Not really, he clearly implies rubber banding as a concept is pretty terrible. It takes reading that comment with blinders on to not see that. Second, the Sprawl is arbitrary, because it does not solve anything. "Tall" is no closer to being competitive than it was before, Tech Rushing is no less viable than it was before. The goals they clearly wanted to achieve, were not. Therefor, it's clearly just punishing Wide for being Wide.
Sprawl is not a complete rubber band mechanic, mainly because it doesn't allow smaller empires any rebound mechanics. If you're shafted by an early war, poor starting position or something else there's very little you can do to recover. You can't tap into a special comeback mechanic, you can't count on some other feature (like stability and unrest in EU4, for example) to screw with a larger empire, you are stuck being dead last unless another empire intervenes.
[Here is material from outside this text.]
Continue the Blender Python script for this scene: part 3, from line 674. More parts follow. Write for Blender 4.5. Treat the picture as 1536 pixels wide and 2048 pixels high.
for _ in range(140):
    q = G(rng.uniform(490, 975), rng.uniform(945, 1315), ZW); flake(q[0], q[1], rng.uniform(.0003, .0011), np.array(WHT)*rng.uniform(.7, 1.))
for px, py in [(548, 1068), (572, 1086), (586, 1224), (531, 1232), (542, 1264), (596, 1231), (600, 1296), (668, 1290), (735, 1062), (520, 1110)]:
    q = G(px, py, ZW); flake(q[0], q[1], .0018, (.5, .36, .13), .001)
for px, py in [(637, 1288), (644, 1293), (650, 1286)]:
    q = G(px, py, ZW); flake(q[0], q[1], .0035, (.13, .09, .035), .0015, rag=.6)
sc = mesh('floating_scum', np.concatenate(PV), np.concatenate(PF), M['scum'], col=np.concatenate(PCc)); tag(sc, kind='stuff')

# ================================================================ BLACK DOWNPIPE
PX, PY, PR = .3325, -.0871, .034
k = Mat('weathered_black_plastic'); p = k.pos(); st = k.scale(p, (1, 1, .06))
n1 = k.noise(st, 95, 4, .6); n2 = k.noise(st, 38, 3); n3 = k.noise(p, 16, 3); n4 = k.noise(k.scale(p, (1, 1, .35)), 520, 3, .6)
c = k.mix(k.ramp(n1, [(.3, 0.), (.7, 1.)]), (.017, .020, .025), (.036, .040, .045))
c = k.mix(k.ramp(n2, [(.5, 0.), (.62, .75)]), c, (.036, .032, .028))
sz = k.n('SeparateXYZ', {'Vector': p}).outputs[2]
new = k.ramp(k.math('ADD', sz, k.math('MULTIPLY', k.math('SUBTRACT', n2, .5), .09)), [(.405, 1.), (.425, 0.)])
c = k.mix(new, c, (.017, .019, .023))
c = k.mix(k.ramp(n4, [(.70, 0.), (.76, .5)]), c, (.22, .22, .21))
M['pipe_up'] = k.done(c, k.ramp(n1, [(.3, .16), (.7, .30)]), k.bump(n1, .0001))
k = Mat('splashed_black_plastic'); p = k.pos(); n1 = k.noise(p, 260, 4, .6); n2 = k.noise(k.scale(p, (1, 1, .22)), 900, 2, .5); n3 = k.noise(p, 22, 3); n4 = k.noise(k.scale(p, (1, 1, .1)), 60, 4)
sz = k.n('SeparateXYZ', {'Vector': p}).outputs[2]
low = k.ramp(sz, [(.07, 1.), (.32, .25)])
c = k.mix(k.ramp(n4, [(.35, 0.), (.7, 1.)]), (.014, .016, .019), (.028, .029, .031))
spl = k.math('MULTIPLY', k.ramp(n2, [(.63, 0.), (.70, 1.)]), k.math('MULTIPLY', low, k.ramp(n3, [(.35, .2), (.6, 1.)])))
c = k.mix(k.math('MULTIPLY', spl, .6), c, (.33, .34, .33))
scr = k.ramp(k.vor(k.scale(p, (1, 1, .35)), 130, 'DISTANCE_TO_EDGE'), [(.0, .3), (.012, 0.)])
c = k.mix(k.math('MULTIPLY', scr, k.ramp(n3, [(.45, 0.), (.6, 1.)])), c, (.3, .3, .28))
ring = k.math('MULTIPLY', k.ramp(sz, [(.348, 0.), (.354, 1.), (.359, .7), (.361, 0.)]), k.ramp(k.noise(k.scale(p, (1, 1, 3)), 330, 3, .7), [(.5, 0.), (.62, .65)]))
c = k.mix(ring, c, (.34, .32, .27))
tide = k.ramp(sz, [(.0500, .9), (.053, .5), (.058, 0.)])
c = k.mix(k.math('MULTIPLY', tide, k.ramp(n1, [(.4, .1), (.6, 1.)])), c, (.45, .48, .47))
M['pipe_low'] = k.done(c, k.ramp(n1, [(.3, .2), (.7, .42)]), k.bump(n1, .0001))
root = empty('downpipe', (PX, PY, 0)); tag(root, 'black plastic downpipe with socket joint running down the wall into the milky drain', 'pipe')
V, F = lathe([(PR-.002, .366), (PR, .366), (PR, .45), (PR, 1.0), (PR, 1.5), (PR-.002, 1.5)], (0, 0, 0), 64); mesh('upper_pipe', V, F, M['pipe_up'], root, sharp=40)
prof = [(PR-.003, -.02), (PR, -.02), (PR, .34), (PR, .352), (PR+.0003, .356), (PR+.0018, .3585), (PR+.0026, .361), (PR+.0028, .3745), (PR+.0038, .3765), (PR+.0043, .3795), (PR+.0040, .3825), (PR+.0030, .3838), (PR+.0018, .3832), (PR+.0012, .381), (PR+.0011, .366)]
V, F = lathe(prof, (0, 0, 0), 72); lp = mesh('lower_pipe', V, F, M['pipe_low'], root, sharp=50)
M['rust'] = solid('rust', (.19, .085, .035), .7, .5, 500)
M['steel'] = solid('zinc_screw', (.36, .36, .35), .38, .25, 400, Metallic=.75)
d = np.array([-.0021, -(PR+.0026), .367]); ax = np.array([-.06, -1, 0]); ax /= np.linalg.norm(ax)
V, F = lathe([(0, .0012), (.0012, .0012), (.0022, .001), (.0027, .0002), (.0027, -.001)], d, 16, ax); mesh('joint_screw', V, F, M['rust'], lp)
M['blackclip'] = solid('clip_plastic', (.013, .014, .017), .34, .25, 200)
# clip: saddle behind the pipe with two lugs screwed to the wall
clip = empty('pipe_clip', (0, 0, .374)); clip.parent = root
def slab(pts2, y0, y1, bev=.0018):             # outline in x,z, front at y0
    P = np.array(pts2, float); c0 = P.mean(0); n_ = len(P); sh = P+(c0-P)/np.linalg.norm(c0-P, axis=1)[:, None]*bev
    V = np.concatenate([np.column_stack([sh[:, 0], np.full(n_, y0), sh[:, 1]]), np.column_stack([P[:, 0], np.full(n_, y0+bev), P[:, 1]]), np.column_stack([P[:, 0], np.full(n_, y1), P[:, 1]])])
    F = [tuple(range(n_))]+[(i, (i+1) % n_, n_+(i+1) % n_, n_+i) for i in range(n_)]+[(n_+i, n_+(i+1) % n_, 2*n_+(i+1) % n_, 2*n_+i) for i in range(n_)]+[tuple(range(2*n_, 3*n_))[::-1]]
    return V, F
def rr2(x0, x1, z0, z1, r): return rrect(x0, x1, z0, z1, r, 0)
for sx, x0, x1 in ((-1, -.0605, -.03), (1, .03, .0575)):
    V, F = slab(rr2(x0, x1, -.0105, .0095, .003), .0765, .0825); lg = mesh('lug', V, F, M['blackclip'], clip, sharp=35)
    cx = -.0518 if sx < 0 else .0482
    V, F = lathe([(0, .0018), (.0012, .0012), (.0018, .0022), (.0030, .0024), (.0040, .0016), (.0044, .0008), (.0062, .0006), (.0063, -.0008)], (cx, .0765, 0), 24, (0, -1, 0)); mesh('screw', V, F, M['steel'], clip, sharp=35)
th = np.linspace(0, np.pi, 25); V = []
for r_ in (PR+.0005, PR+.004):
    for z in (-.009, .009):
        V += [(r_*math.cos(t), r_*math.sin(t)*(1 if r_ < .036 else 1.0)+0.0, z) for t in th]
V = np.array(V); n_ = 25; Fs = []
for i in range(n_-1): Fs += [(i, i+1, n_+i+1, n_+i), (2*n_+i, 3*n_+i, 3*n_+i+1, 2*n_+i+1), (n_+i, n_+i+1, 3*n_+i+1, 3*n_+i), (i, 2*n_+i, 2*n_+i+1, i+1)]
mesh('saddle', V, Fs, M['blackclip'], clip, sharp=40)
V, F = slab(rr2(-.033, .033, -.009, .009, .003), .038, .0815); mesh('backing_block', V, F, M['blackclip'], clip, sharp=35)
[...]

Sprawl isn't so much a rubber band mechanic as it is a resistance mechanic that's meant to make it harder for a snowballing empire to reach critical mass. By making tech and traditions cost more you off-set the absolutely massive science advantage accumulation that a big empire can have over a smaller. As others have said, this off-set will not be higher then the extra research you get (assuming that you still invest in science obviously), it will only make the adjusted science gain from each researcher or system lower then for someone with lower sprawl.
Since this is the goal they talked about achieving, curbing the runaway science production ramp in the mid-game, I'd say sprawl does exactly what they intended.
so what now... are the devs fault or not... and IF they are fault what you admit they can be... how shall someone call it? You even mentioned in a former post that "dirty" coding can lead to problems... but who does the coding? The devs... and IF they code "dirty" too much, things will break more easily with every update / DLC that means that the "dirty" coding leads to a justified "they cant control their own game"... or is my logic flawed? I dont think so... i rather think you work in a similar job and you hate to deliver "BAD RESULTS" but is often forced to do so... well knowing you could do better...
I work in a job far removed from software programming and my employer is in the public sector, so that's not even close. What my work does contain, and which I have great empathy for, is great constraints on how much time and resources I have to do my job.
The devs are ultimately responsible for what they deliver to their customers. Here we need to make distinction between Espionage-bad, obviously undercooked, broken or buggy content, and Sprawl-bad, design decisions I disagree with. Sprawl-bad is subjective and we can easily stop talking about that but that the devs deliver some things that are Espionage-bad is to be expected. Just as it is to be expected that a physician occasionally misdiagnoses an illness, a cook screws up a meal or a scientist draws the wrong conclusions from their data. Because making software is really hard and adding things to established software is even harder, especially if code that was fine five years ago turns out to not be suited to what you want it to do now.
The Stellaris devs aren't told to take their time and use whatever resources they need to make the next DLC the bestest DLC ever delivered. No, they are given a budget and a release window and are told that the DLC needs to be out by then (and most likely already have the budget and release window for the next DLC after that lined-up) and then are set to work. And at that point a thousand things can make their budget and deadline much harder to hit. Maybe the design turned out to be boring to play. Maybe the initial code was too much spaghetti or did weird stuff with some other part of the game. Maybe the artists couldn't deliver good enough assets or their assets clashed too much with something already in-game. Maybe the forum went up in arms when they heard about the content and demanded something new.
These things happen and affect the final product. That doesn't say anything about the devs being bad, it only tells us that they aren't magical über-mensch that never make mistakes or bad calls. So yes, the devs are responsible for the product they put out. But that they occasionally put out a sub-par product does not mean they are bad at their job. If Stellaris had gone five years being an unplayable mess and all DLC only contained buggy, broken mechanics that everyone hated, then there'd be a case for calling them bad. But since that's patently not true, maybe we should give them the benefit of doubt instead? Because most of what they put out turns out to be good and playable and enjoyable.